Halloween makes all that seem silly and ridiculous. Satan is reduced to an absurd figure with horns, a forked tail and red skin, who roams about in a red cape with a pitchfork. Witches run about with long noses and pointed black hats. Everyone laughs and has fun. Kids get candy.

It reminds me of the post I did on Hopi religious ceremonies for the kids, where every time the kachina shows up, the kids get the equivalent of candy. Thus they come to associate the kachina with gifts and good things and pleasure. So Halloween, I think, moves kids to associate demons and dark forces and witches and vampires and even death as not real, and also, as fun, as something pleasant and tasty.

And there’s just something off about that. When I think about us as believers in Christ being royal priests, being in union with the God of the universe, children of God, beneficiaries of His grace and created to be the means by which God would solve a great battle waged against him by evil angelic beings… it doesn’t seem right to engage in a holiday that seems deliberately crafted to meld the real with the make believe, and wrap it all in the guaze of fun and togetherness and the Pavlovian reward of … candy!

Not that I’m going to go on any anti-Halloween crusade. I just don’t like it. But I think I may have some legitmate reasons for feeling as I do.

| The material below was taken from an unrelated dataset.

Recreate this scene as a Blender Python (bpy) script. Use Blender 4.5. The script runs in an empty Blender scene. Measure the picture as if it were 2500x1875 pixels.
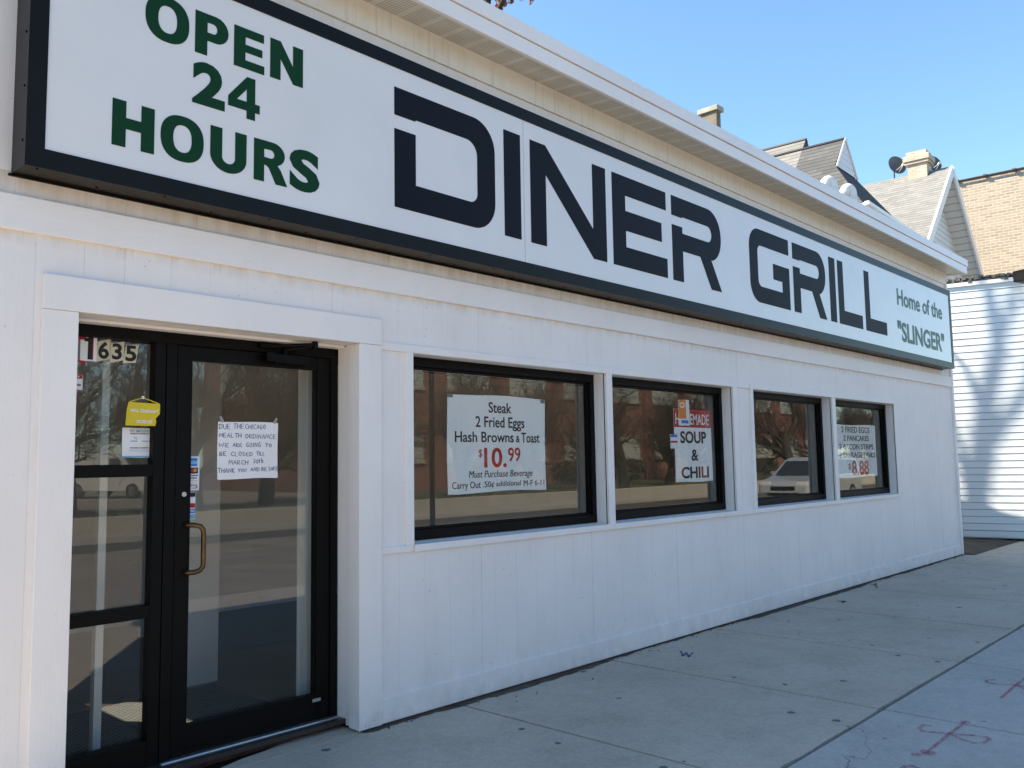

UPDATE: While dinking around on the internet after posting this, I came across this blog from a former Wiccan, now Christian who wrote a series on the origins of Halloween in Samhain, a Celtic religious end of harvest festival. Very interesting. You can read Part 1 HERE.  There are three parts and they’re all quite interesting, especially where she points out the counterfeits with Christianity.

1 thought on “Halloween

  1. alexandra

    Great post! It’s true that Halloween celebrates darkness and monsters and demons as a joke, and most Christians I know do not take it seriously. They involve themselves in celebrating the day or some even come up with substitutes when they finally feel they cannot celebrate Halloween anymore. I think the day for celebrating darkness and fear should be ignored altogether by us Christians. Christians do not question these things of the world often enough, so thank you for being the Christian that does.